Grubenförderung [1]

[640] Grubenförderung umfaßt die Beförderung der durch den Bergbaubetrieb gewonnenen Mineralien (einschließlich der Berge) aus den Abbauen (s.d.) bis zur Tagesoberfläche und der in der Grube benötigten Materialien in umgekehrter Richtung; sie zerfällt nach der Verschiedenheit der erforderlichen Hilfsmittel in die Förderung aus den Abbauen bis auf die Hauptförderstrecken, welche in der Hauptsache abwärts erfolgt, in die Streckenförderung (s.d.) mit vorwiegend horizontaler Bahn (doch wird hierzu gewöhnlich auch die Bremsbergförderung und Haspelförderung [s.d.] gerechnet) und die Schachtförderung (s.d.), welche aufwärts stattfindet.

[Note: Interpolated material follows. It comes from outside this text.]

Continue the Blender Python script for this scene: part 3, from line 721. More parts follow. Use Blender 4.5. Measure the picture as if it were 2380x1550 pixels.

Die Grubenförderung ist ein sehr wichtiger Zweig des Betriebes, zumal in neuerer Zeit wegen der Größe der Grubenfelder die Förderwege nicht selten bis zu 2 km lang werden und zu gleicher Zeit die Menge der durch eine Schachtanlage zu fördernden Massen immer mehr anwächst. Um so bedeutsamer ist es, durch guten Zustand der Förderwege und Gerätschaften, durch Ersparung alles unnötigen Transportes, z.B. der Berge, welche versetzt werden können, durch Anwendung von Tier- und Menschenkraft und Vermeidung oder Erleichterung des Umladens die Förderkosten für die Einheit (1 tkm) herabzudrücken.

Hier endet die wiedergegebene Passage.